== Short problem ==
Retype the material that follows, keeping every word as it is.

== Data block ==
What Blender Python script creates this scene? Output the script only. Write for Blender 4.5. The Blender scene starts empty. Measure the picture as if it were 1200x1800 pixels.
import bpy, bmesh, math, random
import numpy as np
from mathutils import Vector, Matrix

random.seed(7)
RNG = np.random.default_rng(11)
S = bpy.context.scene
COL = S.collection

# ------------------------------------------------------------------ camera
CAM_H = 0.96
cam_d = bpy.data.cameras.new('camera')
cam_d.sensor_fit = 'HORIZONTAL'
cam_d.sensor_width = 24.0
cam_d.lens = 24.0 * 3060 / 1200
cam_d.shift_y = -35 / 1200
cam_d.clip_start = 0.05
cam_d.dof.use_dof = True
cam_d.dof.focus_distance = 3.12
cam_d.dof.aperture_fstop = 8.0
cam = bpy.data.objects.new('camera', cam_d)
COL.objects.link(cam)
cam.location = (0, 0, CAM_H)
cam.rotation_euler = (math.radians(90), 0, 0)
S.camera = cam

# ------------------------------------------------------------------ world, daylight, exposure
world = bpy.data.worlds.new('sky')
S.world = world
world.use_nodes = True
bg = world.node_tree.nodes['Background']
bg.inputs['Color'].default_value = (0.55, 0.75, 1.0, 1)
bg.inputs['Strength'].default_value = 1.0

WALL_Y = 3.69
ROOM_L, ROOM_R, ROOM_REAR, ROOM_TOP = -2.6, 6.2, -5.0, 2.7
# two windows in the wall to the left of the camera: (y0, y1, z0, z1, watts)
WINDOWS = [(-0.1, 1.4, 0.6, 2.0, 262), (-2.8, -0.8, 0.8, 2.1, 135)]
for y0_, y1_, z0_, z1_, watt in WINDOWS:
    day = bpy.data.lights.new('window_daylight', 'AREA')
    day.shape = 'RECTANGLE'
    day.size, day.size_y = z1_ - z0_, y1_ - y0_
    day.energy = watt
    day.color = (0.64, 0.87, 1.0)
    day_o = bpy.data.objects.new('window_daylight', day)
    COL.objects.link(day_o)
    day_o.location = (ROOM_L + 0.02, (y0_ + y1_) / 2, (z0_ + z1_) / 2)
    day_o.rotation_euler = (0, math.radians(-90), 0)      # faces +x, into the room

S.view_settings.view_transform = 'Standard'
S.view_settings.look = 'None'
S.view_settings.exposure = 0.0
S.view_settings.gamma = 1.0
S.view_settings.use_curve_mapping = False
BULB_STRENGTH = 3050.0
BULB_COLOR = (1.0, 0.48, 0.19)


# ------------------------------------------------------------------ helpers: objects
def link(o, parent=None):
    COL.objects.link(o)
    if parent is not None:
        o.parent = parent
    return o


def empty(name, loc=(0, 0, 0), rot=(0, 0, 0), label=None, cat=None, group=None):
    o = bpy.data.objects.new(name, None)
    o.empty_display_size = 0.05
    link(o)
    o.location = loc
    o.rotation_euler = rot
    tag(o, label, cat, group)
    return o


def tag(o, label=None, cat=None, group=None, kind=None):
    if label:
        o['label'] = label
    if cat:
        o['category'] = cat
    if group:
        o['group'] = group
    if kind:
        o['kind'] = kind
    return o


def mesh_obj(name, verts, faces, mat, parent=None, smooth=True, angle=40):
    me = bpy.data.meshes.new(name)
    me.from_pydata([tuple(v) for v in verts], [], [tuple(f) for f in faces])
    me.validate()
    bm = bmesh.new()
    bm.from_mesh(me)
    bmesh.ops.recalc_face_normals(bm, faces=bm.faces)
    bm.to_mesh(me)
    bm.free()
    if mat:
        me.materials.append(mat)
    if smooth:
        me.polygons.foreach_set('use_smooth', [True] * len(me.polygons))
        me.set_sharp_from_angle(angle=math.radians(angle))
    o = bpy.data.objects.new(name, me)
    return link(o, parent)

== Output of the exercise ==
What Blender Python script creates this scene? Output the script only. Write for Blender 4.5. The Blender scene starts empty. Measure the picture as if it were 1200x1800 pixels.
import bpy, bmesh, math, random
import numpy as np
from mathutils import Vector, Matrix

random.seed(7)
RNG = np.random.default_rng(11)
S = bpy.context.scene
COL = S.collection

# ------------------------------------------------------------------ camera
CAM_H = 0.96
cam_d = bpy.data.cameras.new('camera')
cam_d.sensor_fit = 'HORIZONTAL'
cam_d.sensor_width = 24.0
cam_d.lens = 24.0 * 3060 / 1200
cam_d.shift_y = -35 / 1200
cam_d.clip_start = 0.05
cam_d.dof.use_dof = True
cam_d.dof.focus_distance = 3.12
cam_d.dof.aperture_fstop = 8.0
cam = bpy.data.objects.new('camera', cam_d)
COL.objects.link(cam)
cam.location = (0, 0, CAM_H)
cam.rotation_euler = (math.radians(90), 0, 0)
S.camera = cam

# ------------------------------------------------------------------ world, daylight, exposure
world = bpy.data.worlds.new('sky')
S.world = world
world.use_nodes = True
bg = world.node_tree.nodes['Background']
bg.inputs['Color'].default_value = (0.55, 0.75, 1.0, 1)
bg.inputs['Strength'].default_value = 1.0

WALL_Y = 3.69
ROOM_L, ROOM_R, ROOM_REAR, ROOM_TOP = -2.6, 6.2, -5.0, 2.7
# two windows in the wall to the left of the camera: (y0, y1, z0, z1, watts)
WINDOWS = [(-0.1, 1.4, 0.6, 2.0, 262), (-2.8, -0.8, 0.8, 2.1, 135)]
for y0_, y1_, z0_, z1_, watt in WINDOWS:
    day = bpy.data.lights.new('window_daylight', 'AREA')
    day.shape = 'RECTANGLE'
    day.size, day.size_y = z1_ - z0_, y1_ - y0_
    day.energy = watt
    day.color = (0.64, 0.87, 1.0)
    day_o = bpy.data.objects.new('window_daylight', day)
    COL.objects.link(day_o)
    day_o.location = (ROOM_L + 0.02, (y0_ + y1_) / 2, (z0_ + z1_) / 2)
    day_o.rotation_euler = (0, math.radians(-90), 0)      # faces +x, into the room

S.view_settings.view_transform = 'Standard'
S.view_settings.look = 'None'
S.view_settings.exposure = 0.0
S.view_settings.gamma = 1.0
S.view_settings.use_curve_mapping = False
BULB_STRENGTH = 3050.0
BULB_COLOR = (1.0, 0.48, 0.19)


# ------------------------------------------------------------------ helpers: objects
def link(o, parent=None):
    COL.objects.link(o)
    if parent is not None:
        o.parent = parent
    return o


def empty(name, loc=(0, 0, 0), rot=(0, 0, 0), label=None, cat=None, group=None):
    o = bpy.data.objects.new(name, None)
    o.empty_display_size = 0.05
    link(o)
    o.location = loc
    o.rotation_euler = rot
    tag(o, label, cat, group)
    return o


def tag(o, label=None, cat=None, group=None, kind=None):
    if label:
        o['label'] = label
    if cat:
        o['category'] = cat
    if group:
        o['group'] = group
    if kind:
        o['kind'] = kind
    return o


def mesh_obj(name, verts, faces, mat, parent=None, smooth=True, angle=40):
    me = bpy.data.meshes.new(name)
    me.from_pydata([tuple(v) for v in verts], [], [tuple(f) for f in faces])
    me.validate()
    bm = bmesh.new()
    bm.from_mesh(me)
    bmesh.ops.recalc_face_normals(bm, faces=bm.faces)
    bm.to_mesh(me)
    bm.free()
    if mat:
        me.materials.append(mat)
    if smooth:
        me.polygons.foreach_set('use_smooth', [True] * len(me.polygons))
        me.set_sharp_from_angle(angle=math.radians(angle))
    o = bpy.data.objects.new(name, me)
    return link(o, parent)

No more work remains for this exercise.